From the Daily Beast:

“Nobody got killed, nobody got robbed. … This was not a big crime,” Giuliani told The Daily Beast on Wednesday. He added, sardonically, “I think in two weeks they’ll start with parking tickets that haven’t been paid.”

This talking point represents quite the departure for Giuliani, who as New York City mayor in the 1990s championed “broken windows” policing — an approach premised on the idea that even minor crimes like graffiti and turnstile jumping are big deals warranting punishment to the fullest extent of the law. But now that he’s serving as Trump’s personal attorney, Giuliani thinks felonies are not “big crimes.”

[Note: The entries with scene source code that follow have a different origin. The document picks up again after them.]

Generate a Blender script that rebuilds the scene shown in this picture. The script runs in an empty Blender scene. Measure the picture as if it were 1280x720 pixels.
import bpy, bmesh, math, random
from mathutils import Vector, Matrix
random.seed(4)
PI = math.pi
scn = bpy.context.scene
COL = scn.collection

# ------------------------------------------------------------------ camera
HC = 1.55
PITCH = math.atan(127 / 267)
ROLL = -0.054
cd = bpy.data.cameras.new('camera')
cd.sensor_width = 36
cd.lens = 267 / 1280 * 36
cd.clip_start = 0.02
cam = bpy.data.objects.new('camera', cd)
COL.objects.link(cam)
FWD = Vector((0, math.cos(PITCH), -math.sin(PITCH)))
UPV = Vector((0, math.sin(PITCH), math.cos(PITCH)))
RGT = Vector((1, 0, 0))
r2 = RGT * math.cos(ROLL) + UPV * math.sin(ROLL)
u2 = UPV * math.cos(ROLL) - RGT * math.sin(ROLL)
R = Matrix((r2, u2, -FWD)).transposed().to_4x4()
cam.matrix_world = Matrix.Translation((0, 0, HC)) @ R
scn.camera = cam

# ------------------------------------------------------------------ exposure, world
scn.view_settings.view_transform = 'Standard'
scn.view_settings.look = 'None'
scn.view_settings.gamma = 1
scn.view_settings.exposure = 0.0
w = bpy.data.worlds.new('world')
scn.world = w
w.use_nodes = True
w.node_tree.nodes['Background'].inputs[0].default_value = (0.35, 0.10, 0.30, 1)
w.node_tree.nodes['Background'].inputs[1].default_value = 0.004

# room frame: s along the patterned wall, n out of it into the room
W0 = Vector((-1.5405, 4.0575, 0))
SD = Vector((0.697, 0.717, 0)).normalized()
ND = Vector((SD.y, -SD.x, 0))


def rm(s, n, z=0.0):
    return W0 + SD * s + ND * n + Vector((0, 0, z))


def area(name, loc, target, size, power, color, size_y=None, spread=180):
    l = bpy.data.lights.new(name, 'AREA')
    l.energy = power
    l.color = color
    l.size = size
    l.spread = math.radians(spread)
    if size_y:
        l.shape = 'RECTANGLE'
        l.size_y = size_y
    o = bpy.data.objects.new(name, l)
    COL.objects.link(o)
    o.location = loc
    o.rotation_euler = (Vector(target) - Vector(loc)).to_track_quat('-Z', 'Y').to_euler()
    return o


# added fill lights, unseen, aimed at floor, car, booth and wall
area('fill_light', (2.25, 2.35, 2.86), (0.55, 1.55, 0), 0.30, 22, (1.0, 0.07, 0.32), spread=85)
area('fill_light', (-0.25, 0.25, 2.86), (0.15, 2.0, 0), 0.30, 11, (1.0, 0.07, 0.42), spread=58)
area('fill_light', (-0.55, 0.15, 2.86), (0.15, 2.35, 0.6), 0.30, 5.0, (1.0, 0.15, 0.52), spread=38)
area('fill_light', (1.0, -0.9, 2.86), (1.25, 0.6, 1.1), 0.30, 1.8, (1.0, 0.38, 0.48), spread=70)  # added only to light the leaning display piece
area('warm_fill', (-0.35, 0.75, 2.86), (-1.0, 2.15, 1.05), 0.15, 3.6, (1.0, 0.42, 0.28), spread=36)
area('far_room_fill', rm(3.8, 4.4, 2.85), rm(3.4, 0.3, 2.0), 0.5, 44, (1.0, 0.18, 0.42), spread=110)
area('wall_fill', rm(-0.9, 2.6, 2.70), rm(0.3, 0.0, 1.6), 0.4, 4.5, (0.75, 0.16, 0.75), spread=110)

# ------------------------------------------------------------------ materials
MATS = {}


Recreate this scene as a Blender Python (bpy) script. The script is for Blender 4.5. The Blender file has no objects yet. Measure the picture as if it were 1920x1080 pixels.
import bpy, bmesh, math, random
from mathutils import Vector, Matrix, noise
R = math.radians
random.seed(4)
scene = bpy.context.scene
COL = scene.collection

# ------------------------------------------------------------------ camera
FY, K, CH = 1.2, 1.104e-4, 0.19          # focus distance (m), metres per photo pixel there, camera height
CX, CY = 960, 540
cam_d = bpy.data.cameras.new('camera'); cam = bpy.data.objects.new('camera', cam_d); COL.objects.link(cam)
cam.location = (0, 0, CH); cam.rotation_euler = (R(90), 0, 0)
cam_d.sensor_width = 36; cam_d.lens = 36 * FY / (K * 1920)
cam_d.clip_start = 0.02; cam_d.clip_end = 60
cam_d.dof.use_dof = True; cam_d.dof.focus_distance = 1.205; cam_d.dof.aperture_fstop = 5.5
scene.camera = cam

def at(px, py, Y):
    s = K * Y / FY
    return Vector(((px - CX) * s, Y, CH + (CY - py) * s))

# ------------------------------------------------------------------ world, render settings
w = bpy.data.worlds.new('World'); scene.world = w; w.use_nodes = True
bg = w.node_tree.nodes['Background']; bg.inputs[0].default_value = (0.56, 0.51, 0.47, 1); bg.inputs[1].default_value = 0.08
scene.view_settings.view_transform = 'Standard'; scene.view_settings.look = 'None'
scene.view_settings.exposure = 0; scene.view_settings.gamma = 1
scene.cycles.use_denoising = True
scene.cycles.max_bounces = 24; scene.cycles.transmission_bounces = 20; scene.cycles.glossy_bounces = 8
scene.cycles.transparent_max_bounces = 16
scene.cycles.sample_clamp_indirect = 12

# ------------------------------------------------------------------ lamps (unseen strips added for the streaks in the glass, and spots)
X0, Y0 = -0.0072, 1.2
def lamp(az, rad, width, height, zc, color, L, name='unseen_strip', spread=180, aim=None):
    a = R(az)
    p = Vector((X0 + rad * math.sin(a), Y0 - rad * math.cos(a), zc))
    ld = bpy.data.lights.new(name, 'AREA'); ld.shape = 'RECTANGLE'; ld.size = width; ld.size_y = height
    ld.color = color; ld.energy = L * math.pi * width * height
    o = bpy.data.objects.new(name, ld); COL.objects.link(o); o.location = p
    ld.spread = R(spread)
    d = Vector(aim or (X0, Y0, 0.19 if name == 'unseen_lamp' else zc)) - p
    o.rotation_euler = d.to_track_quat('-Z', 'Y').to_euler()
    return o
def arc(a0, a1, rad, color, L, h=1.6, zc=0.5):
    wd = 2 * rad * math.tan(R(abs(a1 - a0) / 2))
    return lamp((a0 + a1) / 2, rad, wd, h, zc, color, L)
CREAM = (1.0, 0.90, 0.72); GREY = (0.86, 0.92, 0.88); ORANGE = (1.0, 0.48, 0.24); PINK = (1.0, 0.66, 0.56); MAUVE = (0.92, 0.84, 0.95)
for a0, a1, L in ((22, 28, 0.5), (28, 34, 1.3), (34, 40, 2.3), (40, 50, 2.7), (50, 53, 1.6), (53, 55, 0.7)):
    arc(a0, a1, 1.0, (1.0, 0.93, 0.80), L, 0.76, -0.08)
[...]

Crimes aren’t crimes, says Trump

While it’s true that “nobody got killed” as a result of the hush payments Trump apparently directed to two women who said they had affairs with him, it’s not at all clear that they didn’t help Trump win the 2016 election.

The payments helped Trump hush up potential sex scandals in the weeks leading up to the presidential election — a time in which the Access Hollywood tape and a string of sexual assault allegations put Trump’s treatment of women under a spotlight. The payments mostly succeeded in keeping the Karen McDougal and Stormy Daniels stories out of the press before the election, and Trump went on to narrowly prevail over Hillary Clinton.

While Giuliani tries to downplay the significance of Trump using illegal payments to keep voters in the dark about his affairs, the president has resorted to making the false assertion that the felonies his longtime personal lawyer and fixer Michael Cohen pleaded guilty to and was sentenced to three years in prison for “were not criminal.”

Giuliani echoed Trump’s false talking point on Friday morning. In a tweet, the president’s attorney denied saying what the Daily Beast quoted him as saying, clarifying that his position is that campaign finance crimes aren’t crimes.

Trump hasn’t always had such a sanguine view of campaign finance violations, however. Just over a year ago, he baselessly accused Clinton of a “Major violation of Campaign Finance Laws” and asked his Department of Justice to investigate.